なお、子は、死亡した人の死亡時に18歳到達年度の末日(3月31日)までの間にある子か、または20歳未満で1・2級の障害のある子に限られます。
遺族厚生年金を受けられる遺族
遺族厚生年金は、死亡した人に生計を維持されていた次の遺族に支給されます。
(1) 配偶者(妻には年齢制限はないが、夫は55歳以上であること)
(2) 子(18歳到達年度の末日まであるか、20歳未満で1・2級の障害のあること)
(3) 父母(55歳以上であること)
(4) 孫(18歳到達年度の末日まであるか、20歳未満で1・2級の障害のあること)
(5) 祖父母(55歳以上であること)
遺族厚生年金を受けられる遺族の順位も、この順番で決められており、先順位者がいる場合は、後順位者は請求できません。また、死亡した人の死亡時に55歳以上であることが必要である夫、父母、祖父母については、支給開始は60歳からとなります。
寡婦年金・死亡一時金が受けられる遺族
「寡婦年金」は妻が対象で(夫は対象外)、婚姻関係(内縁関係の場合も含む)が10年以上継続しており、夫の死亡当時に生計維持関係があった妻に、60歳から65歳になるまで支給されます。

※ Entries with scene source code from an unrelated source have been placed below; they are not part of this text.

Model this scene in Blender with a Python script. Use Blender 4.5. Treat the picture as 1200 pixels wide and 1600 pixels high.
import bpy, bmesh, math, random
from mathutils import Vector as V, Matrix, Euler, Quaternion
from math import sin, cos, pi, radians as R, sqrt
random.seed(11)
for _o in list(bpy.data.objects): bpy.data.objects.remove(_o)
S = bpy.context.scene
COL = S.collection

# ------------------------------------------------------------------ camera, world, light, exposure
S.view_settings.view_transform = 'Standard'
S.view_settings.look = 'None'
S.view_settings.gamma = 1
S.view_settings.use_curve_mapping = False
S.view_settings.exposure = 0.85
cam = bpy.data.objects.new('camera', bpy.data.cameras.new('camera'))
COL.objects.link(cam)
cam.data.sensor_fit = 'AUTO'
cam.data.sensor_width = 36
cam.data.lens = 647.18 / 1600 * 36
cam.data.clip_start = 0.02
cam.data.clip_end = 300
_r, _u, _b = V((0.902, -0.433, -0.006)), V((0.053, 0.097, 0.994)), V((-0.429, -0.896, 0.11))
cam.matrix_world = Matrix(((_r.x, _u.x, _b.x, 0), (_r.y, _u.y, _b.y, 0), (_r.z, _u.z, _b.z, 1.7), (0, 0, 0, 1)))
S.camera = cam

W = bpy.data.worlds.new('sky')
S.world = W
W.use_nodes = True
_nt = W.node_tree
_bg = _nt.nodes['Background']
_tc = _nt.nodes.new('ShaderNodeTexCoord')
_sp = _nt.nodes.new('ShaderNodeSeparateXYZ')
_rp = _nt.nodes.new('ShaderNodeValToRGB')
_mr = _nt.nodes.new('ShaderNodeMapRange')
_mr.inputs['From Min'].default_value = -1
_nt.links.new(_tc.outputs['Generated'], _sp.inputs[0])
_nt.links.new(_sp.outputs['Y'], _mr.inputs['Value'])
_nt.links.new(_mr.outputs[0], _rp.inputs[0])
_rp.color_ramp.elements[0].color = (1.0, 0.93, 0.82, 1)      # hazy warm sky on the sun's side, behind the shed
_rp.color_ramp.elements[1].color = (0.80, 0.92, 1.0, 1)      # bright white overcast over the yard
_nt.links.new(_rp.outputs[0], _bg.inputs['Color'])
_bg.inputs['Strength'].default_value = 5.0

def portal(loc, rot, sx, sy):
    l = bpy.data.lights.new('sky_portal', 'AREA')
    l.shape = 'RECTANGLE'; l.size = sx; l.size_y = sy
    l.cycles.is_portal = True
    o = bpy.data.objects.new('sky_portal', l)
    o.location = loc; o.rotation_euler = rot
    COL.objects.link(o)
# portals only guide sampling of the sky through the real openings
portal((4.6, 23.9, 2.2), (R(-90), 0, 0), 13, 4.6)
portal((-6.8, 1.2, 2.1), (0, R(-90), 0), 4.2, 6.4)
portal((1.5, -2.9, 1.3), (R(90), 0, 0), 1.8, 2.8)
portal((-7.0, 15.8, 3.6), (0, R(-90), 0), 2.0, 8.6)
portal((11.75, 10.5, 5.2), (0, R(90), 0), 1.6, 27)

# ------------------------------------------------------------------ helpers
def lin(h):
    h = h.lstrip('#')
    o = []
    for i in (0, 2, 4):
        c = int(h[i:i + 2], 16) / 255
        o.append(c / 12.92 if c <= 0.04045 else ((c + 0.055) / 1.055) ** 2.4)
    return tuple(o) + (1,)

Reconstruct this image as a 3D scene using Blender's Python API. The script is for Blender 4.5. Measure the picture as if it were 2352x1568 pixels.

また、「死亡一時金」は、死亡した人と生計を同じくしていた①配偶者、②子、③父母、④孫、⑤祖父母、⑥兄弟姉妹、他の三親等以内の親族です。
遺族への給付では、「生計をともにしていたこと」が重要なポイントです。死亡時に遺族が、死亡した人によって生計を維持されていたことが求められており、具体的には、生計が同一で、遺族の年収が850万円以下であることが必要です(死亡した本人の年収は要件になりません)。